» **EXERCISE**
Write out all the material exactly. Leave nothing out.

%%

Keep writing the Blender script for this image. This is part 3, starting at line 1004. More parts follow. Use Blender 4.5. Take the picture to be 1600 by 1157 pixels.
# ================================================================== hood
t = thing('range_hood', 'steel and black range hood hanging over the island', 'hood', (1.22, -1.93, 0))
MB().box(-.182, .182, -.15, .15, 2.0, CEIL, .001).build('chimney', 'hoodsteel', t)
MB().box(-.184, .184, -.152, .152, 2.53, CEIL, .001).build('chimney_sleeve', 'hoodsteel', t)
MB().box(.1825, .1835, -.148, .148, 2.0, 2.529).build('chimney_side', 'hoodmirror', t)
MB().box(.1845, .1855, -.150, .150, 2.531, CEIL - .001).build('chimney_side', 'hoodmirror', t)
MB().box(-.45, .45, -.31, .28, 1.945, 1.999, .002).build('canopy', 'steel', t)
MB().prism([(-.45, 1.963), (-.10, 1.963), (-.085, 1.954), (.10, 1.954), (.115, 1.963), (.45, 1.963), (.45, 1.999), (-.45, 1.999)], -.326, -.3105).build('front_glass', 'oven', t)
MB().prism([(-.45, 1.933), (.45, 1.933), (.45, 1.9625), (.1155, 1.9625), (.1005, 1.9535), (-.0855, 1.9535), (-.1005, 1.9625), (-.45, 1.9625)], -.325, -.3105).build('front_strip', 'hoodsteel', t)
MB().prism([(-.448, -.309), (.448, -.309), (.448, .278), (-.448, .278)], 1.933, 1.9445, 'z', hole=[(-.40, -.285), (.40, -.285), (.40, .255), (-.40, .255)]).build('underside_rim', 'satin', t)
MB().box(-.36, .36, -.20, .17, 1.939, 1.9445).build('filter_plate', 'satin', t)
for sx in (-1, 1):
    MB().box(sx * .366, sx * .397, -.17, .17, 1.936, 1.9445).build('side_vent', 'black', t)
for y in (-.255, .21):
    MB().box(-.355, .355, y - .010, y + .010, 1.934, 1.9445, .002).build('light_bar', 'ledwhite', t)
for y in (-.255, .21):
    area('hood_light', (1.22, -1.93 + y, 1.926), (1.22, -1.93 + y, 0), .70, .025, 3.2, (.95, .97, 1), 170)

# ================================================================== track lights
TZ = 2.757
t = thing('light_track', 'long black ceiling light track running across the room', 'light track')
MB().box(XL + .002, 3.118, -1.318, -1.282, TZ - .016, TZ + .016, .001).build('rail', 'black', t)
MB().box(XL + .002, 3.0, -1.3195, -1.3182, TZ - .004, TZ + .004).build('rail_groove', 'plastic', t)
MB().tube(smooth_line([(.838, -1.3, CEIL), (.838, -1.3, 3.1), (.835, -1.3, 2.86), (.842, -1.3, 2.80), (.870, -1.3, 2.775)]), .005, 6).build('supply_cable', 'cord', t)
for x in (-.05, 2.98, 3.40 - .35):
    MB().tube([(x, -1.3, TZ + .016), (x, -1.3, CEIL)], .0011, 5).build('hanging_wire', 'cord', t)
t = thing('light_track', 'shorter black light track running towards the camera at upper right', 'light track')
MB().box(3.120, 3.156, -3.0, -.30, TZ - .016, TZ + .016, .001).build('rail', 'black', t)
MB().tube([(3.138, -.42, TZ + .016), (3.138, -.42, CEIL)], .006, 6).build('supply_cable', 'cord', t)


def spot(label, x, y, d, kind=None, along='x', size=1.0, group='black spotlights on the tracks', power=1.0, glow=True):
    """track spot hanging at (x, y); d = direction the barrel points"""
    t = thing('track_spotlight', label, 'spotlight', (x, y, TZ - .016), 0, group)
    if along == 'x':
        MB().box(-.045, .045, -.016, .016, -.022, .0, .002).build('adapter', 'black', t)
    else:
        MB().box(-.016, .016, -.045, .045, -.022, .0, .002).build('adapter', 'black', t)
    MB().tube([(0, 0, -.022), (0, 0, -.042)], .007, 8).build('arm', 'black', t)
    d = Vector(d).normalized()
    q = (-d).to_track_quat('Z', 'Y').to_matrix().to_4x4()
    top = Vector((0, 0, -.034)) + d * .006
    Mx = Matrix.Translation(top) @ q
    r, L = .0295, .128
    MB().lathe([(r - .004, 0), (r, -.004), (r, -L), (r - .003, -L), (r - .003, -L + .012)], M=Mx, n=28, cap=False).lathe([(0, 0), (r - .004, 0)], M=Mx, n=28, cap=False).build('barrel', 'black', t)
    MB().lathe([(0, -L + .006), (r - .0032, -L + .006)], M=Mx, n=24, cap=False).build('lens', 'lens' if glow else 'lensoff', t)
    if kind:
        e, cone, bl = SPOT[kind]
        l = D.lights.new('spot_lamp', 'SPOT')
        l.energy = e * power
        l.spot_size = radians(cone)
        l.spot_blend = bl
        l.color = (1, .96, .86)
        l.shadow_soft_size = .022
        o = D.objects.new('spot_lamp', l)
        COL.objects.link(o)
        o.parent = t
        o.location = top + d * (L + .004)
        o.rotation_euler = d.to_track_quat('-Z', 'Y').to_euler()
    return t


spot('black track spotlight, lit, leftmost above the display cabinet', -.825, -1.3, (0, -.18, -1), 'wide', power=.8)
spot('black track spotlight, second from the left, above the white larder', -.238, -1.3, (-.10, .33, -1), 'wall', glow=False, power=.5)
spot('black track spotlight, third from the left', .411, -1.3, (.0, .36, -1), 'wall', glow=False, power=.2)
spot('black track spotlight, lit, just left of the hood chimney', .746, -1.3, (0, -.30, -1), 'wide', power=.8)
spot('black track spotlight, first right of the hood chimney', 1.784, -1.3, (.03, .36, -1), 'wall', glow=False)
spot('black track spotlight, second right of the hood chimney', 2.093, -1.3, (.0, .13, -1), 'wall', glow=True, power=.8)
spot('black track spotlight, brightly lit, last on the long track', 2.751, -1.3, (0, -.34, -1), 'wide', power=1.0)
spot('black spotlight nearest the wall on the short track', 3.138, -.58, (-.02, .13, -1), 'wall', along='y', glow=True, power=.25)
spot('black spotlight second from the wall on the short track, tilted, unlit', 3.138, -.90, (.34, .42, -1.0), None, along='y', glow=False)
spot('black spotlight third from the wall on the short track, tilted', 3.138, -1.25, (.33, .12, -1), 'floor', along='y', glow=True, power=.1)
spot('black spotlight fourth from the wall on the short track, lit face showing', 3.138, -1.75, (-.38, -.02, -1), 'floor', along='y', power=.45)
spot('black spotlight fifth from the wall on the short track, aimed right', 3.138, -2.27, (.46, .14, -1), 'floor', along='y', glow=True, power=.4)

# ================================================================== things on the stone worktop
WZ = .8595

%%

» **RESULT BELOW**
Keep writing the Blender script for this image. This is part 3, starting at line 1004. More parts follow. Use Blender 4.5. Take the picture to be 1600 by 1157 pixels.
# ================================================================== hood
t = thing('range_hood', 'steel and black range hood hanging over the island', 'hood', (1.22, -1.93, 0))
MB().box(-.182, .182, -.15, .15, 2.0, CEIL, .001).build('chimney', 'hoodsteel', t)
MB().box(-.184, .184, -.152, .152, 2.53, CEIL, .001).build('chimney_sleeve', 'hoodsteel', t)
MB().box(.1825, .1835, -.148, .148, 2.0, 2.529).build('chimney_side', 'hoodmirror', t)
MB().box(.1845, .1855, -.150, .150, 2.531, CEIL - .001).build('chimney_side', 'hoodmirror', t)
MB().box(-.45, .45, -.31, .28, 1.945, 1.999, .002).build('canopy', 'steel', t)
MB().prism([(-.45, 1.963), (-.10, 1.963), (-.085, 1.954), (.10, 1.954), (.115, 1.963), (.45, 1.963), (.45, 1.999), (-.45, 1.999)], -.326, -.3105).build('front_glass', 'oven', t)
MB().prism([(-.45, 1.933), (.45, 1.933), (.45, 1.9625), (.1155, 1.9625), (.1005, 1.9535), (-.0855, 1.9535), (-.1005, 1.9625), (-.45, 1.9625)], -.325, -.3105).build('front_strip', 'hoodsteel', t)
MB().prism([(-.448, -.309), (.448, -.309), (.448, .278), (-.448, .278)], 1.933, 1.9445, 'z', hole=[(-.40, -.285), (.40, -.285), (.40, .255), (-.40, .255)]).build('underside_rim', 'satin', t)
MB().box(-.36, .36, -.20, .17, 1.939, 1.9445).build('filter_plate', 'satin', t)
for sx in (-1, 1):
    MB().box(sx * .366, sx * .397, -.17, .17, 1.936, 1.9445).build('side_vent', 'black', t)
for y in (-.255, .21):
    MB().box(-.355, .355, y - .010, y + .010, 1.934, 1.9445, .002).build('light_bar', 'ledwhite', t)
for y in (-.255, .21):
    area('hood_light', (1.22, -1.93 + y, 1.926), (1.22, -1.93 + y, 0), .70, .025, 3.2, (.95, .97, 1), 170)

# ================================================================== track lights
TZ = 2.757
t = thing('light_track', 'long black ceiling light track running across the room', 'light track')
MB().box(XL + .002, 3.118, -1.318, -1.282, TZ - .016, TZ + .016, .001).build('rail', 'black', t)
MB().box(XL + .002, 3.0, -1.3195, -1.3182, TZ - .004, TZ + .004).build('rail_groove', 'plastic', t)
MB().tube(smooth_line([(.838, -1.3, CEIL), (.838, -1.3, 3.1), (.835, -1.3, 2.86), (.842, -1.3, 2.80), (.870, -1.3, 2.775)]), .005, 6).build('supply_cable', 'cord', t)
for x in (-.05, 2.98, 3.40 - .35):
    MB().tube([(x, -1.3, TZ + .016), (x, -1.3, CEIL)], .0011, 5).build('hanging_wire', 'cord', t)
t = thing('light_track', 'shorter black light track running towards the camera at upper right', 'light track')
MB().box(3.120, 3.156, -3.0, -.30, TZ - .016, TZ + .016, .001).build('rail', 'black', t)
MB().tube([(3.138, -.42, TZ + .016), (3.138, -.42, CEIL)], .006, 6).build('supply_cable', 'cord', t)


def spot(label, x, y, d, kind=None, along='x', size=1.0, group='black spotlights on the tracks', power=1.0, glow=True):
    """track spot hanging at (x, y); d = direction the barrel points"""
    t = thing('track_spotlight', label, 'spotlight', (x, y, TZ - .016), 0, group)
    if along == 'x':
        MB().box(-.045, .045, -.016, .016, -.022, .0, .002).build('adapter', 'black', t)
    else:
        MB().box(-.016, .016, -.045, .045, -.022, .0, .002).build('adapter', 'black', t)
    MB().tube([(0, 0, -.022), (0, 0, -.042)], .007, 8).build('arm', 'black', t)
    d = Vector(d).normalized()
    q = (-d).to_track_quat('Z', 'Y').to_matrix().to_4x4()
    top = Vector((0, 0, -.034)) + d * .006
    Mx = Matrix.Translation(top) @ q
    r, L = .0295, .128
    MB().lathe([(r - .004, 0), (r, -.004), (r, -L), (r - .003, -L), (r - .003, -L + .012)], M=Mx, n=28, cap=False).lathe([(0, 0), (r - .004, 0)], M=Mx, n=28, cap=False).build('barrel', 'black', t)
    MB().lathe([(0, -L + .006), (r - .0032, -L + .006)], M=Mx, n=24, cap=False).build('lens', 'lens' if glow else 'lensoff', t)
    if kind:
        e, cone, bl = SPOT[kind]
        l = D.lights.new('spot_lamp', 'SPOT')
        l.energy = e * power
        l.spot_size = radians(cone)
        l.spot_blend = bl
        l.color = (1, .96, .86)
        l.shadow_soft_size = .022
        o = D.objects.new('spot_lamp', l)
        COL.objects.link(o)
        o.parent = t
        o.location = top + d * (L + .004)
        o.rotation_euler = d.to_track_quat('-Z', 'Y').to_euler()
    return t


spot('black track spotlight, lit, leftmost above the display cabinet', -.825, -1.3, (0, -.18, -1), 'wide', power=.8)
spot('black track spotlight, second from the left, above the white larder', -.238, -1.3, (-.10, .33, -1), 'wall', glow=False, power=.5)
spot('black track spotlight, third from the left', .411, -1.3, (.0, .36, -1), 'wall', glow=False, power=.2)
spot('black track spotlight, lit, just left of the hood chimney', .746, -1.3, (0, -.30, -1), 'wide', power=.8)
spot('black track spotlight, first right of the hood chimney', 1.784, -1.3, (.03, .36, -1), 'wall', glow=False)
spot('black track spotlight, second right of the hood chimney', 2.093, -1.3, (.0, .13, -1), 'wall', glow=True, power=.8)
spot('black track spotlight, brightly lit, last on the long track', 2.751, -1.3, (0, -.34, -1), 'wide', power=1.0)
spot('black spotlight nearest the wall on the short track', 3.138, -.58, (-.02, .13, -1), 'wall', along='y', glow=True, power=.25)
spot('black spotlight second from the wall on the short track, tilted, unlit', 3.138, -.90, (.34, .42, -1.0), None, along='y', glow=False)
spot('black spotlight third from the wall on the short track, tilted', 3.138, -1.25, (.33, .12, -1), 'floor', along='y', glow=True, power=.1)
spot('black spotlight fourth from the wall on the short track, lit face showing', 3.138, -1.75, (-.38, -.02, -1), 'floor', along='y', power=.45)
spot('black spotlight fifth from the wall on the short track, aimed right', 3.138, -2.27, (.46, .14, -1), 'floor', along='y', glow=True, power=.4)

# ================================================================== things on the stone worktop
WZ = .8595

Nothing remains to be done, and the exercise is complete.